First Amendment lawyer: When it comes to Trump’s view of the press, ‘words matter’
Jonah McKeown, Shuya Zheng and Rachel Wegner
WASHINGTON — Renowned First Amendment lawyer Floyd Abrams pulled no punches in describing his view of the relationship between the press and the administration of President Donald Trump.
“The president is more hostile to the press than any of his predecessors in American history,” Abrams said in a keynote address at the 2018 Hurley-Sloan Symposium. “More hostile even than the Nixon administration.”
Abrams shared his thoughts at the symposium, “Truth, Trust and the First Amendment in the Digital Age,” on April 6 at the National Press Club. The symposium was sponsored by the Missouri School of Journalism and the University of Missouri School of Law and included panels with leading Washington journalists and media attorneys and legal scholars.
Abrams also said that Trump’s accusations against the press largely have not translated into policy changes or prosecution of journalists. He reminded the audience that it was John Adams who signed the Sedition Act of 1798. He also said Abraham Lincoln suspended the writ of habeus corpus several times during the Civil War to prosecute alleged Confederate-sympathizing journalists. He also spoke about how Theodore Roosevelt instructed his attorney general to indict newspaper magnate Joseph Pulitzer for critical articles his newspaper published.
“President Trump has done no such thing,” Abrams said. “[But] Trump is not by any means the first president to be unhappy with the press.”

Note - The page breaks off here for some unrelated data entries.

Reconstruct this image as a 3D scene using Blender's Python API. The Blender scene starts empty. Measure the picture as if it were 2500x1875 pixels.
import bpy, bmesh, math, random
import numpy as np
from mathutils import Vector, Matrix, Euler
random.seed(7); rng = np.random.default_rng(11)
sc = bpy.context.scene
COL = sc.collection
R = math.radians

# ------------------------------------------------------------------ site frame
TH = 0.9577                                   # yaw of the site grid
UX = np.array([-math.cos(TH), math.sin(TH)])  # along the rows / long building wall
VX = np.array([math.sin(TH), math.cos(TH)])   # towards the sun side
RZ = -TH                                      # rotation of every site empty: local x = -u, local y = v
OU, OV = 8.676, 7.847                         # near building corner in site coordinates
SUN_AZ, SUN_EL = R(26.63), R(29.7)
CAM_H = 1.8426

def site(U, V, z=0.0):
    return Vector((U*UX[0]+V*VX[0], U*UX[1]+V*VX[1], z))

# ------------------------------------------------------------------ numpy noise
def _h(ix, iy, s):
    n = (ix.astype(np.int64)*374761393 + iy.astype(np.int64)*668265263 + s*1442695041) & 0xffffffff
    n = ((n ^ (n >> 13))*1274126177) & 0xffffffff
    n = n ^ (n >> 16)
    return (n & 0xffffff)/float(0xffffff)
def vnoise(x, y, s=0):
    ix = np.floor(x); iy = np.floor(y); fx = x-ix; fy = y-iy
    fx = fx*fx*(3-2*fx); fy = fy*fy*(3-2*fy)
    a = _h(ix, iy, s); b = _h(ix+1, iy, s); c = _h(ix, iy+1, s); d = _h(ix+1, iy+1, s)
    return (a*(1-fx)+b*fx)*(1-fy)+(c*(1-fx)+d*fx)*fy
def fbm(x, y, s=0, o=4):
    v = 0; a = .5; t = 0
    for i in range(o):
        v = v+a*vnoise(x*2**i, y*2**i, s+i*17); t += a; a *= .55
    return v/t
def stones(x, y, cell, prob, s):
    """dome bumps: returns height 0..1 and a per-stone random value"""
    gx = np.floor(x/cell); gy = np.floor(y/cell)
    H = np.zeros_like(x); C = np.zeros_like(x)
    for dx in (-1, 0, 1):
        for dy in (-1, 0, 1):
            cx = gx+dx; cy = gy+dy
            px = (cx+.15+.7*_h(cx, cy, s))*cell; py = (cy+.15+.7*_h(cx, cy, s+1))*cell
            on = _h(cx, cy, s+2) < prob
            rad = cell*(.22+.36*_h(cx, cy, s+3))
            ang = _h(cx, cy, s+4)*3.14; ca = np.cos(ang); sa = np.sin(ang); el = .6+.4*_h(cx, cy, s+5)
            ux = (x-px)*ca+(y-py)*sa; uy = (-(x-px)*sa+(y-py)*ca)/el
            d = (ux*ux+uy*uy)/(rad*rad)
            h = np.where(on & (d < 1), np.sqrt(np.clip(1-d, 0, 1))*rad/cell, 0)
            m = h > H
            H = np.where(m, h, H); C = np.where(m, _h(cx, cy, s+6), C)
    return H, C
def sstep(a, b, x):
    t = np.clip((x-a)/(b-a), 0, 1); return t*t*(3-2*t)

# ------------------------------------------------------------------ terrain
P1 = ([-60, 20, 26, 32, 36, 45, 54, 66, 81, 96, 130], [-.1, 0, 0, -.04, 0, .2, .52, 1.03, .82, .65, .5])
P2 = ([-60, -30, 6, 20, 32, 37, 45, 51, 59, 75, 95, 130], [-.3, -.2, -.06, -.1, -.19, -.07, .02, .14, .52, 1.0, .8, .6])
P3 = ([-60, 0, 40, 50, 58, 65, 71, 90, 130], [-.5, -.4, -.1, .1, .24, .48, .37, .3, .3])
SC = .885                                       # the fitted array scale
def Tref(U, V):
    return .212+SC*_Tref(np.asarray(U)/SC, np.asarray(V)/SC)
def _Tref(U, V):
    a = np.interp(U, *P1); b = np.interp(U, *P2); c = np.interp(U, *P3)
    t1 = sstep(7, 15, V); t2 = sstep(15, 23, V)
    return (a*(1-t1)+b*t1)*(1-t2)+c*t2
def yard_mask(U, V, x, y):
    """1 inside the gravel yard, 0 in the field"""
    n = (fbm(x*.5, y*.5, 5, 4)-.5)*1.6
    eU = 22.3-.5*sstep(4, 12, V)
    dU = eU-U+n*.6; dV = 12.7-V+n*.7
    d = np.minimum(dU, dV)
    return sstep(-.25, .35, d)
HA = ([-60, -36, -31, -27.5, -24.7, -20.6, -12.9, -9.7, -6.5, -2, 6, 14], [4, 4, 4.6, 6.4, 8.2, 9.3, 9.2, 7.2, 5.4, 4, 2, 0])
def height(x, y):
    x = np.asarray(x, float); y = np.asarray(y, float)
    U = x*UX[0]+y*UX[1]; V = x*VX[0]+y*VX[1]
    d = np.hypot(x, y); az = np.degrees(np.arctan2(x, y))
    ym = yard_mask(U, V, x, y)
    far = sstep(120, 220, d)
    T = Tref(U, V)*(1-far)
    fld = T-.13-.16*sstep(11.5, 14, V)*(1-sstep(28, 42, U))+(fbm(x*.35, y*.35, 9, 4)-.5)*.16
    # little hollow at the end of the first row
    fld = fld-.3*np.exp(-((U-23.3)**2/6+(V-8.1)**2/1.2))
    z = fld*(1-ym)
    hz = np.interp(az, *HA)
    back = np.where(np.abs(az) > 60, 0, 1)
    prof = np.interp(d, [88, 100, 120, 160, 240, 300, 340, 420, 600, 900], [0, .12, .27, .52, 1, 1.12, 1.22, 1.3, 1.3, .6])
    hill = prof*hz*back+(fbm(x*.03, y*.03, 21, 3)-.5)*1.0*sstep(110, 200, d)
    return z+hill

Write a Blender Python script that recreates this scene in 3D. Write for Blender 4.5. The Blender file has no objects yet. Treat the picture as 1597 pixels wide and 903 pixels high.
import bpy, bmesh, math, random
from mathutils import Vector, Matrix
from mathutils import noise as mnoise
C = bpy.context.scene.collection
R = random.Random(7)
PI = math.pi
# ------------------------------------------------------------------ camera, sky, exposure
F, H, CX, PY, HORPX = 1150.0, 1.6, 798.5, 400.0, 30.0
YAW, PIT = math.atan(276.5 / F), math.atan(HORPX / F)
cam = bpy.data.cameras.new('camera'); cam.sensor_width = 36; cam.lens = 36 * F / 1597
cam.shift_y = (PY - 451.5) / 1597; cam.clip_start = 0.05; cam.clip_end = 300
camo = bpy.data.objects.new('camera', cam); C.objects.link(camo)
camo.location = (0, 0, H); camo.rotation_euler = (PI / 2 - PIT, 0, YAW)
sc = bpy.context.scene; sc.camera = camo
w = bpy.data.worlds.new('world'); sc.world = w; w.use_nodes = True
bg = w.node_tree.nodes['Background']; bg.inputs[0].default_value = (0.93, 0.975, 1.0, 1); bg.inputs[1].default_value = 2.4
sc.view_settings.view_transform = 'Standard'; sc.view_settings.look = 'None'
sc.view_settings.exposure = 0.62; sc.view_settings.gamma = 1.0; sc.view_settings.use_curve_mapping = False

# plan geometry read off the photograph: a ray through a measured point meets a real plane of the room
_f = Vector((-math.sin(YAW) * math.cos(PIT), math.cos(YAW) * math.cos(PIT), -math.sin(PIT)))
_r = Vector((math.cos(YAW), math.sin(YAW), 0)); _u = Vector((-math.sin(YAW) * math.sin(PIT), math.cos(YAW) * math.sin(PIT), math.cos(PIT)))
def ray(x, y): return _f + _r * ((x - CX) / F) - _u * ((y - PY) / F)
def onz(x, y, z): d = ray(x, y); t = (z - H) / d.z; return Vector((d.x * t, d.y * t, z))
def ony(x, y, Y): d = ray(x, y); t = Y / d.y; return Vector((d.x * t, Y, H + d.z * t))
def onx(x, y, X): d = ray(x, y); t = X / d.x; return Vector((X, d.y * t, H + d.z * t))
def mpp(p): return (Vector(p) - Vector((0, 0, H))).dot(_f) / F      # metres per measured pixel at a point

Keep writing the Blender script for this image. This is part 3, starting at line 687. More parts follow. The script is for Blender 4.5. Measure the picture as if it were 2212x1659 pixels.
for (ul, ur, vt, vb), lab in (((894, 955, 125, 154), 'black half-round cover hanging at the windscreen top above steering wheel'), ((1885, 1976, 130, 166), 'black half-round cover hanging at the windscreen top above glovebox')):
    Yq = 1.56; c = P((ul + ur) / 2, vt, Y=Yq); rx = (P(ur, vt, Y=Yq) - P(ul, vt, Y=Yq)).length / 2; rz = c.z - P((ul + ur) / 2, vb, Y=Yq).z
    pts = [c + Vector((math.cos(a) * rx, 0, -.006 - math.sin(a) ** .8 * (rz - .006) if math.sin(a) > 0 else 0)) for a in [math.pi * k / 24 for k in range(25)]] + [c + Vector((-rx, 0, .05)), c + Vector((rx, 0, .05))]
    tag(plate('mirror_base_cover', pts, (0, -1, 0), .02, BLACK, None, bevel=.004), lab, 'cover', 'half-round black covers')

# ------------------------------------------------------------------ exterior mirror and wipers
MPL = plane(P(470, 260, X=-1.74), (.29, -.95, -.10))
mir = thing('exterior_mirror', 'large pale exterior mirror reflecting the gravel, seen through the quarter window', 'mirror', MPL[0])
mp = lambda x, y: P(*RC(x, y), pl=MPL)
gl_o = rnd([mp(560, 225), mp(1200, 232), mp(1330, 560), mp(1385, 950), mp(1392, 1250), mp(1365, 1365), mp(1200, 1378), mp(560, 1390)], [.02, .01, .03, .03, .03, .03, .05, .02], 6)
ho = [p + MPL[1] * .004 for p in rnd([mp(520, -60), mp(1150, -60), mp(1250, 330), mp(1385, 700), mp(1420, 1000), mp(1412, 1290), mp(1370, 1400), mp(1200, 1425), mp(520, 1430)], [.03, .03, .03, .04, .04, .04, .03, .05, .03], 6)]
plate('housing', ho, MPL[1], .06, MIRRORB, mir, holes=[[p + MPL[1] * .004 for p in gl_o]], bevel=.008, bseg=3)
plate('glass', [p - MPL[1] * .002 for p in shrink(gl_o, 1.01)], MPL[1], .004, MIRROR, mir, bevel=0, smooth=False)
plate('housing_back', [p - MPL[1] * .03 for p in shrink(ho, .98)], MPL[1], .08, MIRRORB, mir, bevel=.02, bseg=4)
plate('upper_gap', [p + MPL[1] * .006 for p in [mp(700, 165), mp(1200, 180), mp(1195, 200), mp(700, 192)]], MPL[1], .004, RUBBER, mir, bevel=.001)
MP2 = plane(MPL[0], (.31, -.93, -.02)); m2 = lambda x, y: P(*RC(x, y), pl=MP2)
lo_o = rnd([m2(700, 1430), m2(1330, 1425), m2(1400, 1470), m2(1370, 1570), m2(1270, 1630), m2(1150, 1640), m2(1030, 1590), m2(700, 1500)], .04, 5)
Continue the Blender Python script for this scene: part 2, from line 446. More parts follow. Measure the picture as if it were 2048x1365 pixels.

Abrams said he viewed these as regrettable presidential errors but that he distinguished them from the current narrative between Trump and the press.
At one point, Trump said he intended to amend laws in order to make it easier for public figures to sue for libel, and also to prosecute leakers of secret information.
“Destroying the credibility of the core of the press … is very much at the center of what he wants to do as president,” Abrams said. “It is an agenda item.”
Abrams graduated from Yale Law School and rose to prominence when he served as co-counsel to The New York Times in the Pentagon Papers case. In that case, the Nixon administration sought to block the publication of secret government documents about the Vietnam War, citing national security concerns. Abrams and his co-counsel argued the case all the way to the Supreme Court, winning a decision that, to this day, makes it more difficult for the executive branch to exercise prior restraint on the media.
According to the First Amendment Center, Abrams has since gone on to argue more First Amendment cases before the Supreme Court than any attorney in U.S. history.
Abrams said that although he considers much of what the president says about the press to be “theatrical,” it still worries him when Trump speaks against the First Amendment-protected role of the press.
“Words matter,” he said. “It’s important that we take very seriously anything our president has to say about an institution as significant as the press.”
“Words matter,” he said. “It’s important that we take very seriously anything our president has to say about an institution as significant as the press.”
President Trump recently suggested that some media outlets should be required to register as lobbyists, but has not followed through with “regulatory muscle,” Abrams said. He also said that, because of Trump’s recent negative comments about Amazon and The Washington Post, it is likely that his administration will take some kind of action to punish America’s 12th largest company, even though Amazon’s founder and chairman, Jeff Bezos, owns the Post separately as a private individual.
Although the government cannot retaliate directly against individuals and corporations because of their views on public policy, Abrams said Trump may be building a case to punish Amazon in other ways—and Wall Street investors are taking notice.
“I can’t help but think that if Amazon finds its post office rates increased, or its multi-billion dollar deal with the Defense Department canceled — no matter what the reason was … then I would suspect, and I would not be alone, that it was because of President Trump’s anger at the publication of the Washington Post,” Abrams said.
Abrams also spoke about the evolution of the definition of the term “fake news,” especially as propagated by Trump. He said countries around the world are now using the term to justify prosecution and jailing of journalists.
Abrams said that one of the first countries to criminalize “false or exaggerated news” was Italy in 1925, under the dictatorship of Benito Mussolini.
“President Trump is no dictator,” Abrams said. “He would not support … legislation of that sort.”
But it is troubling that Trump has continually characterized the press as untrustworthy and biased, Abrams said.
Closing a day of panel discussions on the First Amendment and its meaning in a time where truth and trust in the media are being challenged, Abrams called the role of the press is vitally important to a healthy democracy.
“If the president believes or not that the press is the enemy of the public, it still is very dangerous, indeed, to try to persuade the public that [this] is so,” Abrams said. “We are not alone in the world in considering the problem of how a leader should … characterize the press.”
Jonah McKeown, Shuya Zheng and Rachel Wegner are students at the Missouri School of Journalism who are enrolled in the school’s Washington Program for the Spring 2018 semester.